When was the last time you dusted off your Bible?
When was the last time you felt sorry about your sin?
When was the last time you genuinely sincerely worshiped God from the very bottom of your heart?
When was the last time you were really on fire for Him?
These questions always catch me off guard. I can probably name thousands of times I’ve felt closer to God than today. Or times when I was praying more. Or reading the Bible more. Or worshiping harder. Or doing the whole church-thing better.
I understand the intentions here: for conviction, to get us moving out of a spiritual funk. But all this pointing backwards feels like a cheap manipulative trick to provoke my flesh into action. It’s a lazy preacher tactic that hail-marys a guilt bomb over the fence and hopes the shrapnel will stick someone.
I’m just not sure that comparing myself to myself is the best motivation to get me into gear.
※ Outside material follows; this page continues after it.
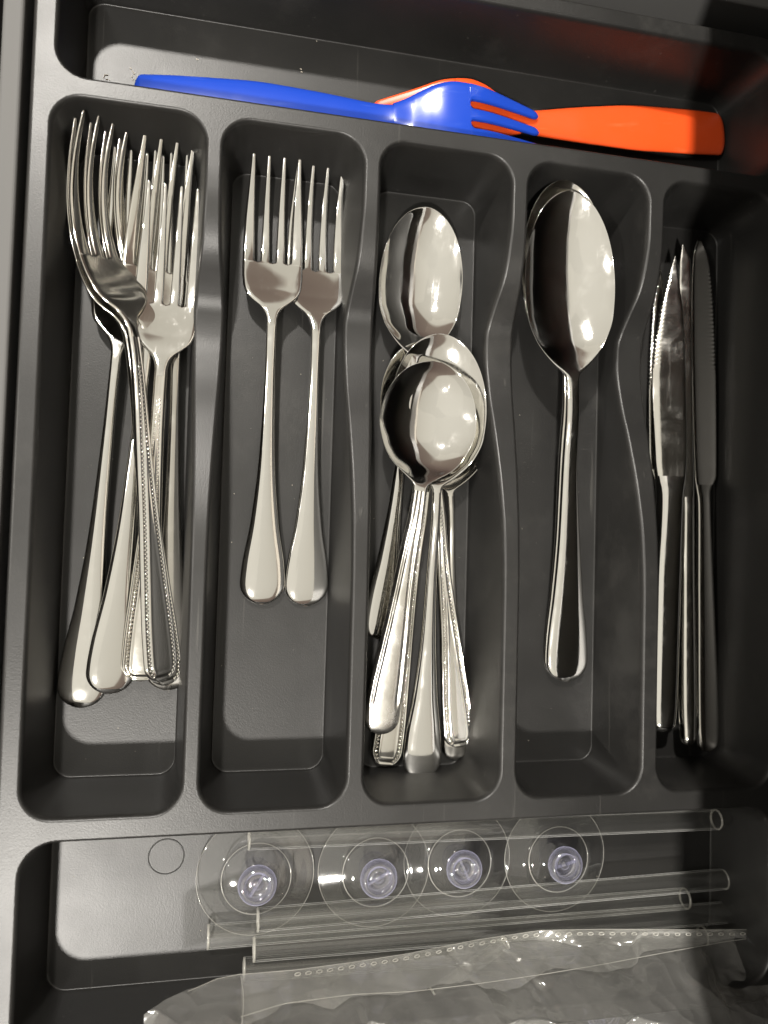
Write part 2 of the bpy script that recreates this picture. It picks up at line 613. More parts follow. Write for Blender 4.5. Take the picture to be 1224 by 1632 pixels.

It only stresses me out. I start worrying about technique and method and knowledge instead of actually relating to God on a personal intimate level, and then I forget why I’m even here. Sometimes I think that the guiltier I feel at church, the more I’m doing religion correctly, so I beat myself up into a moral panic until I end up further than where I began.
I don’t blame the preacher. Most likely he doesn’t know better, because he learned how to preach from someone else who guilt-tripped him, and so did the other guy, and so on. The devil has been at this for a long time; he knows exactly what drives a wedge between our faith and duty; he knows how to steal the joy right out of obedience.